Task instructions. Quote the records that follow in full and exactly; leave out the pictures.

Listing.
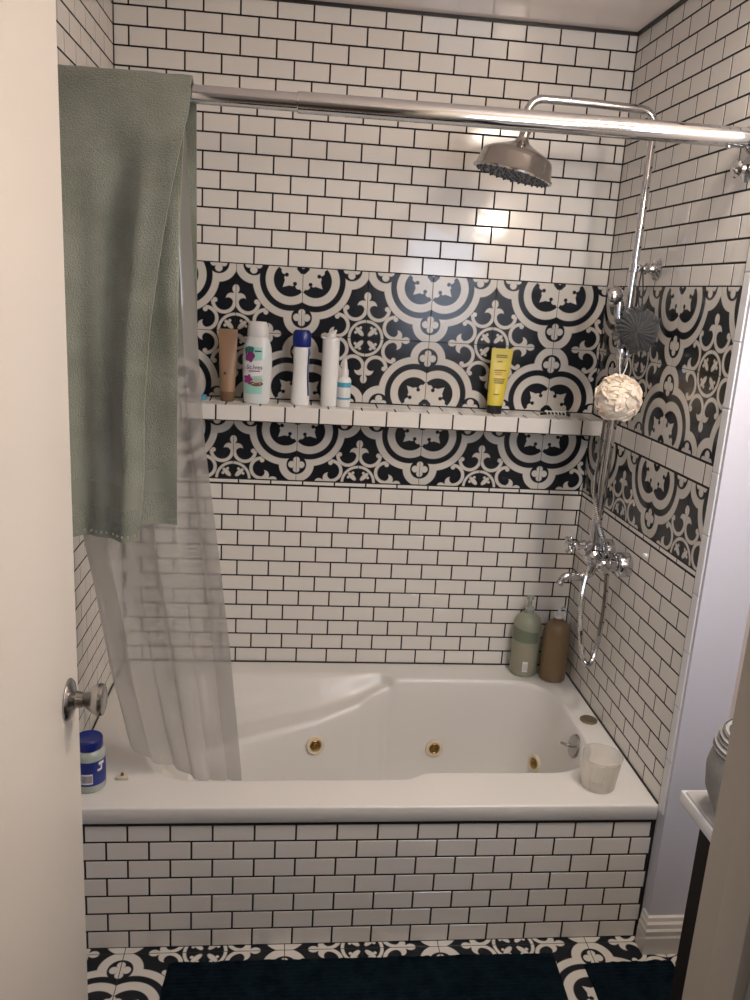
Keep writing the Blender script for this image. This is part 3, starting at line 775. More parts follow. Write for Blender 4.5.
# hand shower holder, hose and hand shower
HZ = 1.555
hold = childof(MB().lathe([(0.016, -0.014), (0.019, -0.011), (0.019, 0.011), (0.016, 0.014)], M['chrome'], 24, Matrix.Translation((rx(HZ), RYY, HZ))).build('hand_shower_holder', smooth=35), sh)
mb = MB().tube([(rx(HZ), RYY-0.012, HZ), (rx(HZ)-0.004, RYY-0.03, HZ), (rx(HZ)-0.012, RYY-0.045, HZ)], [0.010, 0.012, 0.014], M['chrome'], 16)
mb.lathe([(0.012, -0.016), (0.015, -0.012), (0.016, 0.012), (0.013, 0.016)], M['chrome'], 20, T((rx(HZ)-0.022, RYY-0.048, HZ+0.002), 0.1, -0.25, 0))
q = mb.build('holder_clamp', smooth=40); q.parent = hold; q.matrix_parent_inverse = Matrix()
hs0 = Vector((rx(HZ)-0.020, RYY-0.048, HZ-0.03)); hs1 = Vector((-0.118, RYY-0.050, 1.700))
hp = spline([hs0, hs0.lerp(hs1, 0.35)+Vector((0.003, 0, 0)), hs0.lerp(hs1, 0.75)+Vector((-0.003, 0, 0)), hs1], 6)
hsb = childof(MB().tube(hp, [lerp(0.009, 0.0125, min(1, i/8)) if i < 14 else lerp(0.0125, 0.010, (i-14)/4) for i in range(len(hp))], M['chrome'], 18).build('hand_shower', smooth=50), sh)
mt = Matrix.Translation(hs1+Vector((-0.012, 0.006, 0.010))) @ Vector((-0.75, 0.45, -0.25)).to_track_quat('Z', 'Y').to_matrix().to_4x4()
q = MB().lathe([(0.010, -0.022), (0.020, -0.016), (0.028, -0.004), (0.030, 0.010), (0.028, 0.014), (0, 0.014)], M['chrome'], 28, mt).build('spray_head', smooth=35); q.parent = hsb; q.matrix_parent_inverse = Matrix()
hose = [hs0+Vector((0, 0, 0.01)), (-0.100, RYY-0.030, 1.46), (-0.104, RYY-0.022, 1.30), (-0.106, RYY-0.022, 1.16), (-0.088, -0.400, 1.06), (-0.055, -0.402, 0.97), (-0.040, -0.402, 0.83), (-0.042, -0.400, 0.70), (-0.054, -0.400, 0.628), (-0.068, -0.400, 0.612), (-0.086, -0.400, 0.640), (-0.105, -0.400, 0.74), (-0.113, -0.400, 0.84), (-0.100, -0.395, 0.92), (MX, -0.39, MZ-0.012)]
hp = spline(hose, 34); 
childof(MB().tube(hp, [0.0072+0.0009*((i//1) % 2) for i in range(len(hp))], M['chrome'], 10).build('shower_hose', smooth=30), sh)

# ------------------------------------------------------------------ loofahs hanging from the riser
def pom(name, c, R, petals, m, mcord, label, cordpts, seed, lobes):
    o = empty(name, c, label, 'bath pouf')
    mb = MB(); rnd = random.Random(seed)
    # ruffled net: many wavy ribbons radiating from the middle
    for k in range(petals):
        ax = Vector((rnd.gauss(0, 1), rnd.gauss(0, 1), rnd.gauss(0, 1))).normalized()
        u = ax.orthogonal().normalized(); v = ax.cross(u); n = 26; ph = rnd.uniform(0, 6.28); w = rnd.randint(*lobes); am = rnd.uniform(0.25, 0.5)
        rad = R*rnd.uniform(0.86, 1.04)
        h0 = rnd.uniform(-0.45, 0.45)
        a0 = rnd.uniform(0, 6.28); span = rnd.uniform(1.6, 3.2)
        def pt(i, j):
            t = a0+span*i/(n-1); r_ = rad*(0.35+0.65*j/4)*(0.96+0.06*math.sin(w*t+ph))
            off = am*0.5*(j/4)*math.sin(w*2*t+ph)
            d = (u*math.cos(t)+v*math.sin(t)+ax*(h0+off)).normalized()
            return Vector(c)+d*r_
        mb.grid(n, 5, pt, m)
    # solid body underneath so that it reads as full
    import bmesh
    bm = bmesh.new(); bmesh.ops.create_icosphere(bm, subdivisions=4, radius=R*0.88)
    for w_ in bm.verts:
        d = w_.co.normalized()
        w_.co = d*(R*0.93*(1+0.10*noise.noise(d*6+Vector((seed, 0, 0)))+0.05*noise.noise(d*15)))+Vector(c)
    mb.from_bm(bm, m)
    childof(mb.build('net_ruffle', smooth=60), o)
    for cp in cordpts:
        childof(MB().tube(spline(cp, 8), 0.0016, mcord, 8).build('hanging_cord', smooth=60), o)
    return o
pom('bath_pouf', (-0.102, -0.452, 1.437), 0.065, 150, M['mesh_white'], M['cord_w'], 'cream net bath pouf hanging by a white cord below the hand shower holder',
    [[(-0.100, -0.445, 1.49), (-0.104, -0.438, 1.53), (-0.100, -0.425, 1.572)], [(-0.098, -0.445, 1.49), (-0.080, -0.43, 1.525), (-0.072, -0.40, 1.558)]], 3, (3, 6))
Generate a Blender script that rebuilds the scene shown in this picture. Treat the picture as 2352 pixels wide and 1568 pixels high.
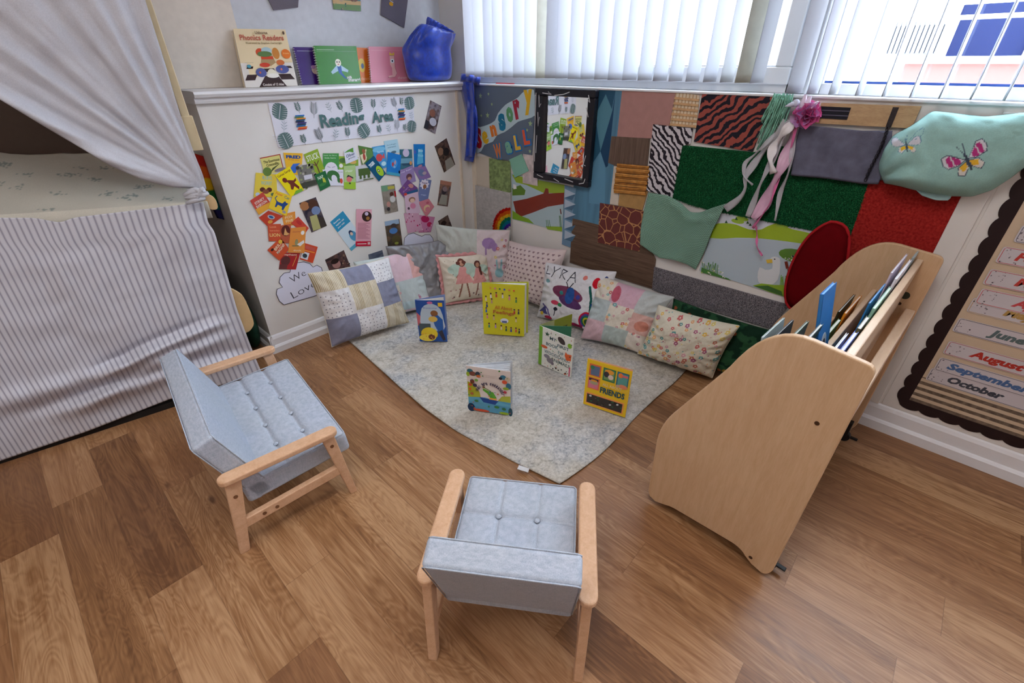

The reply.
Keep writing the Blender script for this image. This is part 3, starting at line 775. More parts follow. Write for Blender 4.5.
# hand shower holder, hose and hand shower
HZ = 1.555
hold = childof(MB().lathe([(0.016, -0.014), (0.019, -0.011), (0.019, 0.011), (0.016, 0.014)], M['chrome'], 24, Matrix.Translation((rx(HZ), RYY, HZ))).build('hand_shower_holder', smooth=35), sh)
mb = MB().tube([(rx(HZ), RYY-0.012, HZ), (rx(HZ)-0.004, RYY-0.03, HZ), (rx(HZ)-0.012, RYY-0.045, HZ)], [0.010, 0.012, 0.014], M['chrome'], 16)
mb.lathe([(0.012, -0.016), (0.015, -0.012), (0.016, 0.012), (0.013, 0.016)], M['chrome'], 20, T((rx(HZ)-0.022, RYY-0.048, HZ+0.002), 0.1, -0.25, 0))
q = mb.build('holder_clamp', smooth=40); q.parent = hold; q.matrix_parent_inverse = Matrix()
hs0 = Vector((rx(HZ)-0.020, RYY-0.048, HZ-0.03)); hs1 = Vector((-0.118, RYY-0.050, 1.700))
hp = spline([hs0, hs0.lerp(hs1, 0.35)+Vector((0.003, 0, 0)), hs0.lerp(hs1, 0.75)+Vector((-0.003, 0, 0)), hs1], 6)
hsb = childof(MB().tube(hp, [lerp(0.009, 0.0125, min(1, i/8)) if i < 14 else lerp(0.0125, 0.010, (i-14)/4) for i in range(len(hp))], M['chrome'], 18).build('hand_shower', smooth=50), sh)
mt = Matrix.Translation(hs1+Vector((-0.012, 0.006, 0.010))) @ Vector((-0.75, 0.45, -0.25)).to_track_quat('Z', 'Y').to_matrix().to_4x4()
q = MB().lathe([(0.010, -0.022), (0.020, -0.016), (0.028, -0.004), (0.030, 0.010), (0.028, 0.014), (0, 0.014)], M['chrome'], 28, mt).build('spray_head', smooth=35); q.parent = hsb; q.matrix_parent_inverse = Matrix()
hose = [hs0+Vector((0, 0, 0.01)), (-0.100, RYY-0.030, 1.46), (-0.104, RYY-0.022, 1.30), (-0.106, RYY-0.022, 1.16), (-0.088, -0.400, 1.06), (-0.055, -0.402, 0.97), (-0.040, -0.402, 0.83), (-0.042, -0.400, 0.70), (-0.054, -0.400, 0.628), (-0.068, -0.400, 0.612), (-0.086, -0.400, 0.640), (-0.105, -0.400, 0.74), (-0.113, -0.400, 0.84), (-0.100, -0.395, 0.92), (MX, -0.39, MZ-0.012)]
hp = spline(hose, 34); 
childof(MB().tube(hp, [0.0072+0.0009*((i//1) % 2) for i in range(len(hp))], M['chrome'], 10).build('shower_hose', smooth=30), sh)

# ------------------------------------------------------------------ loofahs hanging from the riser
def pom(name, c, R, petals, m, mcord, label, cordpts, seed, lobes):
    o = empty(name, c, label, 'bath pouf')
    mb = MB(); rnd = random.Random(seed)
    # ruffled net: many wavy ribbons radiating from the middle
    for k in range(petals):
        ax = Vector((rnd.gauss(0, 1), rnd.gauss(0, 1), rnd.gauss(0, 1))).normalized()
        u = ax.orthogonal().normalized(); v = ax.cross(u); n = 26; ph = rnd.uniform(0, 6.28); w = rnd.randint(*lobes); am = rnd.uniform(0.25, 0.5)
        rad = R*rnd.uniform(0.86, 1.04)
        h0 = rnd.uniform(-0.45, 0.45)
        a0 = rnd.uniform(0, 6.28); span = rnd.uniform(1.6, 3.2)
        def pt(i, j):
            t = a0+span*i/(n-1); r_ = rad*(0.35+0.65*j/4)*(0.96+0.06*math.sin(w*t+ph))
            off = am*0.5*(j/4)*math.sin(w*2*t+ph)
            d = (u*math.cos(t)+v*math.sin(t)+ax*(h0+off)).normalized()
            return Vector(c)+d*r_
        mb.grid(n, 5, pt, m)
    # solid body underneath so that it reads as full
    import bmesh
    bm = bmesh.new(); bmesh.ops.create_icosphere(bm, subdivisions=4, radius=R*0.88)
    for w_ in bm.verts:
        d = w_.co.normalized()
        w_.co = d*(R*0.93*(1+0.10*noise.noise(d*6+Vector((seed, 0, 0)))+0.05*noise.noise(d*15)))+Vector(c)
    mb.from_bm(bm, m)
    childof(mb.build('net_ruffle', smooth=60), o)
    for cp in cordpts:
        childof(MB().tube(spline(cp, 8), 0.0016, mcord, 8).build('hanging_cord', smooth=60), o)
    return o
pom('bath_pouf', (-0.102, -0.452, 1.437), 0.065, 150, M['mesh_white'], M['cord_w'], 'cream net bath pouf hanging by a white cord below the hand shower holder',
    [[(-0.100, -0.445, 1.49), (-0.104, -0.438, 1.53), (-0.100, -0.425, 1.572)], [(-0.098, -0.445, 1.49), (-0.080, -0.43, 1.525), (-0.072, -0.40, 1.558)]], 3, (3, 6))
Generate a Blender script that rebuilds the scene shown in this picture. Treat the picture as 2352 pixels wide and 1568 pixels high.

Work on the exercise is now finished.